Though they were both written just last year, these effete (albeit British) snobbisms read like bad 100-year-old George Bernard Shaw British drawing-room comedies. It's funny how these stereotypes come from people who can't make it though a day without some sort of technical assistance.

“How many yuppies does it take to change a lightbulb? Two — one to mix the martinis and one to call the electrician.”

I like to think I have just enough skill to truly appreciate a competent tradesperson. I can change a light bulb myself (even when it involves unscrewing the fixture from the ceiling) and have even done some simple home wiring without killing anyone — yet — but I know my limitations and am always glad to pay the price for a competent professional. Besides, I can still run into trouble with supposedly simple straightforward tasks. Jump-starting a car recently gave me pause. I blamed the cable manufacturers for bad instructions and the carmaker for not labeling “positive,” “negative” and “engine block” better. But that's another story.

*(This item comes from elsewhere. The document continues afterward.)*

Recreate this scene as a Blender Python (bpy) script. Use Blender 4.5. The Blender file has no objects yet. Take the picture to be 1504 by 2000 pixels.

My older brother was a student filmmaker at New York University for a while. During the shooting of one of his films, his cameraman broke the camera and then she couldn't fix it, halting the shoot. “I'm an artist, not an electrician,” she said. Thankfully, everyone in earshot winced and returned “what-a-jerk” looks. Of course, this artiste was neither artist nor electrician, though some people manage to be both. The ultimate irony, of course, is that she would have had a much better shot at Hollywood had she had the technical knowledge to become an electrician.

Calling all clowns. For months we've been trying to inject some humor into CEE News — intentionally — but it's hard to find good, printable comedy about the electrical industry. Electrical contractors tend to be jovial-but-genteel souls, so we try not to offend. The first “funny” thing that comes to mind is a close call with electrocution, but that's only funny when an electrician's hair stands straight up, smoke rises from his clothes and black smudges mark his face. Otherwise, it's tragic. Unless, of course, there's a happy, funny-twist ending: When the Three Stooges accidentally grabbed a high-voltage cable, they winded up wearing white sheets and playing harps on a cloud.

Here's some electrician bumper-sticker lines I found on the Internet:

Electricians do it without shorts.
Electricians do it with spark.
Electricians do it to plug in.

You can see we need help. So please e-mail your best jokes and stories — all the better if they actually happened — to mharring@primediabusiness.com and we'll publish them (anonymously if you'd like).

Basically, we just need something better than this:

A master electrician asked his apprentice to climb up the stepladder and hold one of the two wires protruding from the ceiling. Can you feel anything?” the electrician asked. “No,” answered the apprentice. “Good. Just don't touch the other one — it'll kill you.”